Avoiding the turn on, sign in, drop out dilemma
Unmanaged cloud adoption without identity integration can undermine agency governance.
Many years ago, as agencies moved away from a monolithic mainframe architecture and applications proliferated on the corporate network, each agency used its own authentication policy… resulting in end users managing dozens of passwords.
Given how poor most people are at remembering infrequently used, complex jumbles of characters, the rational response was to recycle simple passwords or to write them down. Both techniques significantly undermined security.
Recognising the difficulties of multiple passwords, agencies implemented identity management solutions to allow common credentials to be used across applications. When only one password is required, and it is used several times daily, muscle (or finger) memory will aid user recall and password complexity is easier to enforce.
While the aim of a single password for everything remained largely an aspirational goal, considerable progress had been made on improving the security posture of internal applications. Additionally, as organisations converged on a single user account, removing access on separation became increasingly automated. Gone were the bad old days of networks having hundreds, if not thousands, of dormant accounts for staff long since departed.

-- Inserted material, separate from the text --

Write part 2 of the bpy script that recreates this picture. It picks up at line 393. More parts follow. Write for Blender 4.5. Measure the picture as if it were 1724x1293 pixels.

However, while the recent rapid adoption of cloud solutions is improving the cost-effectiveness and responsiveness of IT, unmanaged adoption has the potential to undo all that previous good work. Rather than a single account to disable, there could be a different credential for every SaaS application. Even worse, if point solutions are procured in an unmanaged fashion by groups who just want to ‘get the job done’, the CIO may have no visibility that they even exist.
It has been argued that unmanaged cloud solutions are generally of little importance or risk compared to core business functions, such as finance and payroll, which tend to remain under IT’s purview. But this is somewhat naive.
We have only to consider the scenario of a departing ministerial advisor — whose access to the core systems is revoked but who retains access to a cloud-based press-release application — to understand the potential organisational risk.
While much has been written about the financial implications of the move to cloud, such as the ability to fund services from operational rather than capital funds, we have regularly highlighted that the improvement in organisational agility is as, or more, important.
To ensure that this key benefit is not undermined, agencies must avoid the tendency to implement a rigid, costly and time-consuming governance model in response to governance concerns. Rather, the aim should be to design a minimalist model that enables quick adoption of services that comply with a small number of core requirements.
One of these should be to interface with the agency’s directory management services — providing end users with the usability of single sign-on and the organisation with the assurance that access to every service a user touches can be reliably terminated when required.